On good businessmen: "I am convinced that the fight [for Democracy] can be won if the American people understand that the present struggle is not between the New Deal and the average enlightened businessman but between the New Deal and the Bourbons of the 60 families who have brought the rest of the businessmen of the U. S. under the terror of their domination. . . ."
Indirectly sanctioning the attacks on oligopoly, Franklin Roosevelt at a press conference last week insisted that those under attack were only the group whom his fifth cousin called ''malefactors of great wealth." The President said that Roosevelt I had also been accused of attacking indiscriminately, that his predecessor knew English, his enemies knew English, he knew English, and all knew that "malefactors of great wealth" did not mean all men of wealth.
Significance. Two motives apparently lay behind this anti-trust drive: 1) the normal human and political desire to find a scapegoat for the present Recession and 2) a desire to reduce prices, particularly in the building industry. It is a basic New Deal tenet at the moment that prices are the key to the country's past and present business troubles. One of the favorite examples of disequilibrium is in the steel industry, which jacked prices last spring claiming that the rise was made necessary by high labor and raw material costs. The New Deal maintains that the rise in price was just twice the rise in costs.
Direct action came last week not in steel but in the building industry, not against the manufacturers but against the dealers. The Federal Trade Commission cracked down on the National Federation of Builders Supply Association with a broad order to cease & desist from a host of alleged activities tending to suppress competition. Formed in 1933, the Association has grown so powerful that it was able to prevent the Government from buying $50,000,000 worth of cement direct from cement makers, forcing the purchase to be made through local dealers.

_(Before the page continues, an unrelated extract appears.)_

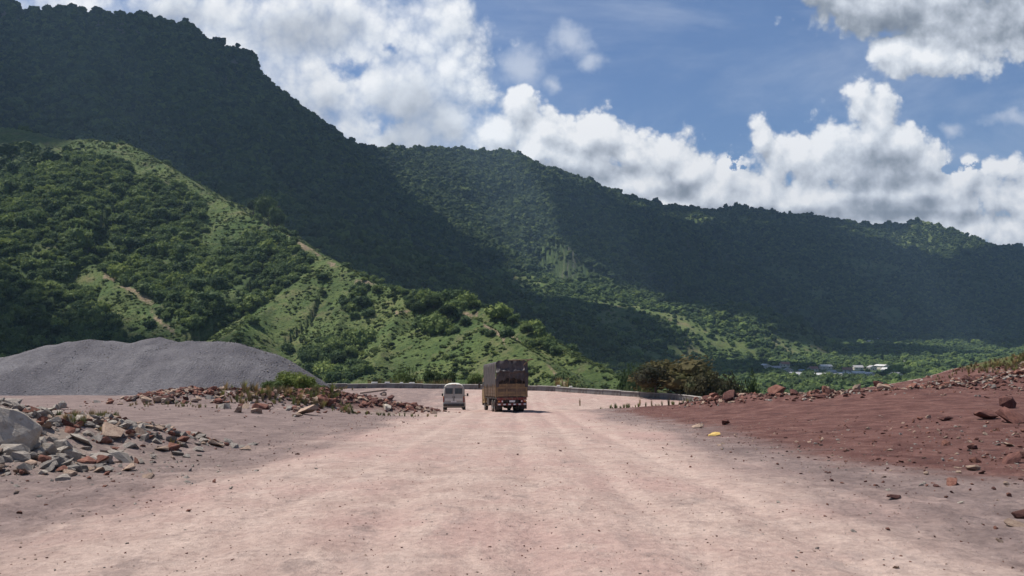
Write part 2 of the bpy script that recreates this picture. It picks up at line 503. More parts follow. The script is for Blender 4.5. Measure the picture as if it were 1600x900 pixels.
# where the forest, the pasture and the bare paths lie on the slopes
WOOD_NEAR = [
    [(-500, 100), (0, 236), (110, 244), (190, 250), (250, 285), (318, 318), (312, 372), (330, 415), (318, 440), (290, 470), (276, 505), (225, 462), (165, 425), (110, 410), (100, 440), (150, 470), (200, 520), (240, 560), (-500, 620)],
    [(330, 405), (372, 372), (420, 362), (452, 378), (482, 400), (486, 424), (452, 452), (410, 480), (380, 500), (330, 522), (280, 520), (290, 480), (305, 450)],
    [(640, 462), (668, 452), (712, 470), (720, 505), (704, 528), (668, 520), (640, 495)],
    [(478, 545), (520, 525), (560, 545), (575, 590), (520, 610), (470, 600)],
    [(540, 450), (565, 455), (570, 500), (545, 500)],
]
SHRUB_LINE = [(560, 430), (640, 452), (720, 462), (790, 488), (850, 520), (880, 560), (852, 556), (800, 516), (740, 490), (640, 475), (560, 448)]
FIELDS = [
    [(740, 436), (860, 430), (950, 460), (1100, 505), (1280, 535), (1480, 540), (1520, 600), (900, 640), (880, 560), (1040, 560), (980, 520), (900, 485), (820, 460)],
]


def land_masks(X, Y, Z):
    px, py = topix(X, np.maximum(Y, 1), Z)
    px = px + 16 * fbm(X / 45, Y / 45, 5, 101, .6); py = py + 13 * fbm(X / 45, Y / 45, 5, 105, .6)
    d = np.hypot(X, Y)
    n = fbm(X / 70, Y / 70, 4, 111)
    n2 = fbm(X / 22, Y / 22, 3, 113)
    near = (Y < 960 + 60 * n) & ((px < 860) | (Y < 560))
    w = np.zeros(X.shape)
    for p in WOOD_NEAR: w = np.maximum(w, inpoly(px, py, p) * 1.0)
    w = np.maximum(w, 0.36 * inpoly(px, py, SHRUB_LINE))
    n5 = fbm(X / 12, Y / 12, 3, 117)
    w = np.clip(w * (0.78 + 1.1 * n2 + 0.9 * n5), 0, 1)
    w = np.maximum(w, 0.16 * sst(n2 + 0.6 * n5, 0.28, 0.45))
    # far: woods everywhere but on farmland patches and the grassy tops
    f = np.ones(X.shape)
    lit = np.zeros(X.shape, bool)
    for p in FIELDS: lit |= inpoly(px, py, p)
    patch = perlin(X / 95 + 0.4 * n, Y / 140, 131) + 0.4 * n2
    f = np.where(lit, np.clip(0.30 + 1.5 * patch, 0.14, 0.75), f)
    low = (py > 455 + 0 * px) & ~lit
    f = np.where(low, np.clip(0.55 + 1.3 * perlin(X / 160, Y / 200, 137), 0.08, 1), f)
    dark_right = (px > 880) & (py < 470) & (py > 400)
    f = np.where(dark_right, np.clip(0.6 + 1.2 * perlin(X / 260, Y / 300, 139), 0.1, 1), f)
    top = ((px > 1030) & (px < 1300) & (py < 352)) | ((px > 1390) & (px < 1520) & (py < 392))
    f = np.where(top, 0.22 + 0.3 * (n2 > 0.1), f)
    wood = np.where(near, w, f)
    # bare / dry paths on the near spur
    bare = np.zeros(X.shape)
    for line, wd in (([(452, 372), (478, 388), (508, 405), (545, 428), (585, 445)], 7), ([(745, 490), (800, 524), (850, 566), (885, 596)], 3.0),
                     ([(140, 418), (200, 455), (240, 480), (275, 520)], 7), ([(560, 510), (620, 490), (650, 478)], 2), ([(720, 492), (760, 500), (790, 540)], 5)):
        for (x1, y1), (x2, y2) in zip(line[:-1], line[1:]):
            L2 = (x2 - x1) ** 2 + (y2 - y1) ** 2
            t = np.clip(((px - x1) * (x2 - x1) + (py - y1) * (y2 - y1)) / L2, 0, 1)
            dd = np.hypot(px - x1 - t * (x2 - x1), py - y1 - t * (y2 - y1))
            bare = np.maximum(bare, np.exp(-(dd / wd) ** 2))
    bare = bare * near * np.clip(0.6 + n2, 0.2, 1)
    wood = wood * (1 - np.clip(bare * 1.3, 0, 1))
    # pale worked fields in the valley
    field = np.where(lit & ~near, sst(perlin(X / 60, Y / 110, 151), 0.12, 0.2) * (wood < 0.5), 0.0)
    return wood, bare, field

# ------------------------------------------------------------------ tagging
def tag(o, label=None, cat=None, group=None, kind=None):
    if label: o['label'] = label
    if cat: o['category'] = cat
    if group: o['group'] = group
    if kind: o['kind'] = kind
    return o


def empty(name, loc=(0, 0, 0), rz=0.0, rx=0.0, ry=0.0):
    o = bpy.data.objects.new(name, None); C.objects.link(o)
    o.empty_display_size = 0.3
    o.location = loc; o.rotation_euler = (rx, ry, rz)
    return o


def link(name, me, parent=None, loc=None, rot=None, scale=None):
    o = bpy.data.objects.new(name, me); C.objects.link(o)
    if parent: o.parent = parent
    if loc is not None: o.location = loc
    if rot is not None: o.rotation_euler = rot
    if scale is not None: o.scale = scale if hasattr(scale, '__len__') else (scale,) * 3
    return o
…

*A reference to Ferdinand Lundberg's best-selling America's 60 Families. Says Mr. Lundberg: "The U. S. is owned and dominated today by a hierarchy of its 60 richest families, buttressed by no more than 90 families of lesser wealth." This thesis is currently as useful to the New Deal as were the "200 families of France" in former Premier Blum's successful campaign to democratize the Bank of France (TIME, Feb. 8).